===== Provided material

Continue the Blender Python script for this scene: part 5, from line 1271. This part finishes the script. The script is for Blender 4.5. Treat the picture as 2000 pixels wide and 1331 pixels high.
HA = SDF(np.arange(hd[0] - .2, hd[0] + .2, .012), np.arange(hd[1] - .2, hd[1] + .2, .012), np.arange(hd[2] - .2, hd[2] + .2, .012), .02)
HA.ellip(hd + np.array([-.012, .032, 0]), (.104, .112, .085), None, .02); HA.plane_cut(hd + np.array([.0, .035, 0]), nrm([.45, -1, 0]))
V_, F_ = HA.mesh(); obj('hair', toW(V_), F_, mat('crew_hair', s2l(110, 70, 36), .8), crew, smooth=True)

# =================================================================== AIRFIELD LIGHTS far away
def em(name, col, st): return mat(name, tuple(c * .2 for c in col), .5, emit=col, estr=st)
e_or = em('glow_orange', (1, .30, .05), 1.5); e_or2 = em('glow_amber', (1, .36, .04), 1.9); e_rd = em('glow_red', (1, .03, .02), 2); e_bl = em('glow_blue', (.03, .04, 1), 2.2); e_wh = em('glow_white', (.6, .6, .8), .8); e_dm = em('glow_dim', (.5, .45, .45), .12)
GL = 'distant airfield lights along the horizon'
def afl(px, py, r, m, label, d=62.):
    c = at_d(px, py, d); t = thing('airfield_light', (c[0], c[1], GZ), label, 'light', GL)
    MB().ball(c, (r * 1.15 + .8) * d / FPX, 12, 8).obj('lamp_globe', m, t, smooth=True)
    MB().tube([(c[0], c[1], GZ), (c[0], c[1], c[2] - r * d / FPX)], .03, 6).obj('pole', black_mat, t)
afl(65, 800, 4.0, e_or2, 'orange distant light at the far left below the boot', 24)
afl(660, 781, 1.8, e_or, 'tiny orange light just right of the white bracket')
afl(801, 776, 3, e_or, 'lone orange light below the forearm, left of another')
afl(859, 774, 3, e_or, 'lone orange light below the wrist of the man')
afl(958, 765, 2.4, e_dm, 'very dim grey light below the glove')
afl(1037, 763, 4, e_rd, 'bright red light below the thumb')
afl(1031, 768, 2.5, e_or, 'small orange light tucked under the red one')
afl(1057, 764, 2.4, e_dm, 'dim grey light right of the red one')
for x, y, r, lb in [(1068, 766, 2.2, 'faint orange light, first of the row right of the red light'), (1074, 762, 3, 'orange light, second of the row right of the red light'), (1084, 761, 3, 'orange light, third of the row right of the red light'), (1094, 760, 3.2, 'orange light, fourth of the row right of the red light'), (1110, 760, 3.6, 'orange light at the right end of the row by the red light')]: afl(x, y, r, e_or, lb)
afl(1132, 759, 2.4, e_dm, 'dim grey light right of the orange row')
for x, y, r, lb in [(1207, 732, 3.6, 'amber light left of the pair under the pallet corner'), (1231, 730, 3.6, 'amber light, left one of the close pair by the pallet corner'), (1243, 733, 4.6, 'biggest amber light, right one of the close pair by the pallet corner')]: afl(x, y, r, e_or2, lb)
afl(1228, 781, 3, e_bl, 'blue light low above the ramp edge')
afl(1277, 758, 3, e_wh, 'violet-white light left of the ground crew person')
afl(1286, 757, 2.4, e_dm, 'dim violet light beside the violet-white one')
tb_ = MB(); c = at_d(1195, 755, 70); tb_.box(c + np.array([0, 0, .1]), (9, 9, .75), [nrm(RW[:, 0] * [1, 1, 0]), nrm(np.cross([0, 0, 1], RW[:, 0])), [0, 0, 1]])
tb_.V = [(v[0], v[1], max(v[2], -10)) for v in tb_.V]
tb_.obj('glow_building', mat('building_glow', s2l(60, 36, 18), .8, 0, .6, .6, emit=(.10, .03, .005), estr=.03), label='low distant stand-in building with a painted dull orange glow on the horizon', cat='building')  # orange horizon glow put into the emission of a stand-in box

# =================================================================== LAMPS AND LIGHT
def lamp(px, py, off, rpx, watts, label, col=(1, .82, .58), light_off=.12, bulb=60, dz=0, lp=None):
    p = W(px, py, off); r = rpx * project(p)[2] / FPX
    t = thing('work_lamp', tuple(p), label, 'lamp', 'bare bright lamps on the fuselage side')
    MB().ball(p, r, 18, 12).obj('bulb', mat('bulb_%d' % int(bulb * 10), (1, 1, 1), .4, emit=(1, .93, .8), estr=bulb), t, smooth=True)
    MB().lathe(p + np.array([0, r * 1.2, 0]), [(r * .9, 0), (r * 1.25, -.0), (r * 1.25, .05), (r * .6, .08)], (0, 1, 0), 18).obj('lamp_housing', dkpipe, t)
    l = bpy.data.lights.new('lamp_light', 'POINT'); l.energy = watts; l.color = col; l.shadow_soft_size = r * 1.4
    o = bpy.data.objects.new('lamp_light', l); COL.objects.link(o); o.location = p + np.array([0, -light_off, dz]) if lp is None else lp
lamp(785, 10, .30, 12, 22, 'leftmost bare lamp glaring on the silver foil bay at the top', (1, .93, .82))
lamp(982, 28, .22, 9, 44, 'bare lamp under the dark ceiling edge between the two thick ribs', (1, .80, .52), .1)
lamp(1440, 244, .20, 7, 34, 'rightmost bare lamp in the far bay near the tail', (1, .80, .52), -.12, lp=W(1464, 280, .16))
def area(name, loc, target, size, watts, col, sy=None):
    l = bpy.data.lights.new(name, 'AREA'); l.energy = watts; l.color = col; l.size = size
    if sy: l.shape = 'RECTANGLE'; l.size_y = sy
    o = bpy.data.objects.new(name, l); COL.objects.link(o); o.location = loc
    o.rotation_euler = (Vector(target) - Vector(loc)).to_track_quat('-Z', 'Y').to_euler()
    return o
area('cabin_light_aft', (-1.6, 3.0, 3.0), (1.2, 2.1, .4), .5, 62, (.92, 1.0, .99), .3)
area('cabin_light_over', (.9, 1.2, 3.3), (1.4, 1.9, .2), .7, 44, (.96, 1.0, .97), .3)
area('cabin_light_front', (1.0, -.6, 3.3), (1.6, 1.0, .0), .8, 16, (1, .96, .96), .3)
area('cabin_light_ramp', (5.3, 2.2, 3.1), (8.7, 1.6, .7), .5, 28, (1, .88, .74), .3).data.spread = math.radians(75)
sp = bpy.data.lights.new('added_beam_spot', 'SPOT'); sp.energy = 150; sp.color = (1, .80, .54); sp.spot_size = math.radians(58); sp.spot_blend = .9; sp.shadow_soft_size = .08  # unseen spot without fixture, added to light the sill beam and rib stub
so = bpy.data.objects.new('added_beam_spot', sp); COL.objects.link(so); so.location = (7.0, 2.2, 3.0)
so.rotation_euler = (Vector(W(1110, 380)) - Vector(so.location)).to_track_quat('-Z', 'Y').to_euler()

==========

Reproduce every line of the material above exactly.

• _The result_:
Continue the Blender Python script for this scene: part 5, from line 1271. This part finishes the script. The script is for Blender 4.5. Treat the picture as 2000 pixels wide and 1331 pixels high.
HA = SDF(np.arange(hd[0] - .2, hd[0] + .2, .012), np.arange(hd[1] - .2, hd[1] + .2, .012), np.arange(hd[2] - .2, hd[2] + .2, .012), .02)
HA.ellip(hd + np.array([-.012, .032, 0]), (.104, .112, .085), None, .02); HA.plane_cut(hd + np.array([.0, .035, 0]), nrm([.45, -1, 0]))
V_, F_ = HA.mesh(); obj('hair', toW(V_), F_, mat('crew_hair', s2l(110, 70, 36), .8), crew, smooth=True)

# =================================================================== AIRFIELD LIGHTS far away
def em(name, col, st): return mat(name, tuple(c * .2 for c in col), .5, emit=col, estr=st)
e_or = em('glow_orange', (1, .30, .05), 1.5); e_or2 = em('glow_amber', (1, .36, .04), 1.9); e_rd = em('glow_red', (1, .03, .02), 2); e_bl = em('glow_blue', (.03, .04, 1), 2.2); e_wh = em('glow_white', (.6, .6, .8), .8); e_dm = em('glow_dim', (.5, .45, .45), .12)
GL = 'distant airfield lights along the horizon'
def afl(px, py, r, m, label, d=62.):
    c = at_d(px, py, d); t = thing('airfield_light', (c[0], c[1], GZ), label, 'light', GL)
    MB().ball(c, (r * 1.15 + .8) * d / FPX, 12, 8).obj('lamp_globe', m, t, smooth=True)
    MB().tube([(c[0], c[1], GZ), (c[0], c[1], c[2] - r * d / FPX)], .03, 6).obj('pole', black_mat, t)
afl(65, 800, 4.0, e_or2, 'orange distant light at the far left below the boot', 24)
afl(660, 781, 1.8, e_or, 'tiny orange light just right of the white bracket')
afl(801, 776, 3, e_or, 'lone orange light below the forearm, left of another')
afl(859, 774, 3, e_or, 'lone orange light below the wrist of the man')
afl(958, 765, 2.4, e_dm, 'very dim grey light below the glove')
afl(1037, 763, 4, e_rd, 'bright red light below the thumb')
afl(1031, 768, 2.5, e_or, 'small orange light tucked under the red one')
afl(1057, 764, 2.4, e_dm, 'dim grey light right of the red one')
for x, y, r, lb in [(1068, 766, 2.2, 'faint orange light, first of the row right of the red light'), (1074, 762, 3, 'orange light, second of the row right of the red light'), (1084, 761, 3, 'orange light, third of the row right of the red light'), (1094, 760, 3.2, 'orange light, fourth of the row right of the red light'), (1110, 760, 3.6, 'orange light at the right end of the row by the red light')]: afl(x, y, r, e_or, lb)
afl(1132, 759, 2.4, e_dm, 'dim grey light right of the orange row')
for x, y, r, lb in [(1207, 732, 3.6, 'amber light left of the pair under the pallet corner'), (1231, 730, 3.6, 'amber light, left one of the close pair by the pallet corner'), (1243, 733, 4.6, 'biggest amber light, right one of the close pair by the pallet corner')]: afl(x, y, r, e_or2, lb)
afl(1228, 781, 3, e_bl, 'blue light low above the ramp edge')
afl(1277, 758, 3, e_wh, 'violet-white light left of the ground crew person')
afl(1286, 757, 2.4, e_dm, 'dim violet light beside the violet-white one')
tb_ = MB(); c = at_d(1195, 755, 70); tb_.box(c + np.array([0, 0, .1]), (9, 9, .75), [nrm(RW[:, 0] * [1, 1, 0]), nrm(np.cross([0, 0, 1], RW[:, 0])), [0, 0, 1]])
tb_.V = [(v[0], v[1], max(v[2], -10)) for v in tb_.V]
tb_.obj('glow_building', mat('building_glow', s2l(60, 36, 18), .8, 0, .6, .6, emit=(.10, .03, .005), estr=.03), label='low distant stand-in building with a painted dull orange glow on the horizon', cat='building')  # orange horizon glow put into the emission of a stand-in box

# =================================================================== LAMPS AND LIGHT
def lamp(px, py, off, rpx, watts, label, col=(1, .82, .58), light_off=.12, bulb=60, dz=0, lp=None):
    p = W(px, py, off); r = rpx * project(p)[2] / FPX
    t = thing('work_lamp', tuple(p), label, 'lamp', 'bare bright lamps on the fuselage side')
    MB().ball(p, r, 18, 12).obj('bulb', mat('bulb_%d' % int(bulb * 10), (1, 1, 1), .4, emit=(1, .93, .8), estr=bulb), t, smooth=True)
    MB().lathe(p + np.array([0, r * 1.2, 0]), [(r * .9, 0), (r * 1.25, -.0), (r * 1.25, .05), (r * .6, .08)], (0, 1, 0), 18).obj('lamp_housing', dkpipe, t)
    l = bpy.data.lights.new('lamp_light', 'POINT'); l.energy = watts; l.color = col; l.shadow_soft_size = r * 1.4
    o = bpy.data.objects.new('lamp_light', l); COL.objects.link(o); o.location = p + np.array([0, -light_off, dz]) if lp is None else lp
lamp(785, 10, .30, 12, 22, 'leftmost bare lamp glaring on the silver foil bay at the top', (1, .93, .82))
lamp(982, 28, .22, 9, 44, 'bare lamp under the dark ceiling edge between the two thick ribs', (1, .80, .52), .1)
lamp(1440, 244, .20, 7, 34, 'rightmost bare lamp in the far bay near the tail', (1, .80, .52), -.12, lp=W(1464, 280, .16))
def area(name, loc, target, size, watts, col, sy=None):
    l = bpy.data.lights.new(name, 'AREA'); l.energy = watts; l.color = col; l.size = size
    if sy: l.shape = 'RECTANGLE'; l.size_y = sy
    o = bpy.data.objects.new(name, l); COL.objects.link(o); o.location = loc
    o.rotation_euler = (Vector(target) - Vector(loc)).to_track_quat('-Z', 'Y').to_euler()
    return o
area('cabin_light_aft', (-1.6, 3.0, 3.0), (1.2, 2.1, .4), .5, 62, (.92, 1.0, .99), .3)
area('cabin_light_over', (.9, 1.2, 3.3), (1.4, 1.9, .2), .7, 44, (.96, 1.0, .97), .3)
area('cabin_light_front', (1.0, -.6, 3.3), (1.6, 1.0, .0), .8, 16, (1, .96, .96), .3)
area('cabin_light_ramp', (5.3, 2.2, 3.1), (8.7, 1.6, .7), .5, 28, (1, .88, .74), .3).data.spread = math.radians(75)
sp = bpy.data.lights.new('added_beam_spot', 'SPOT'); sp.energy = 150; sp.color = (1, .80, .54); sp.spot_size = math.radians(58); sp.spot_blend = .9; sp.shadow_soft_size = .08  # unseen spot without fixture, added to light the sill beam and rib stub
so = bpy.data.objects.new('added_beam_spot', sp); COL.objects.link(so); so.location = (7.0, 2.2, 3.0)
so.rotation_euler = (Vector(W(1110, 380)) - Vector(so.location)).to_track_quat('-Z', 'Y').to_euler()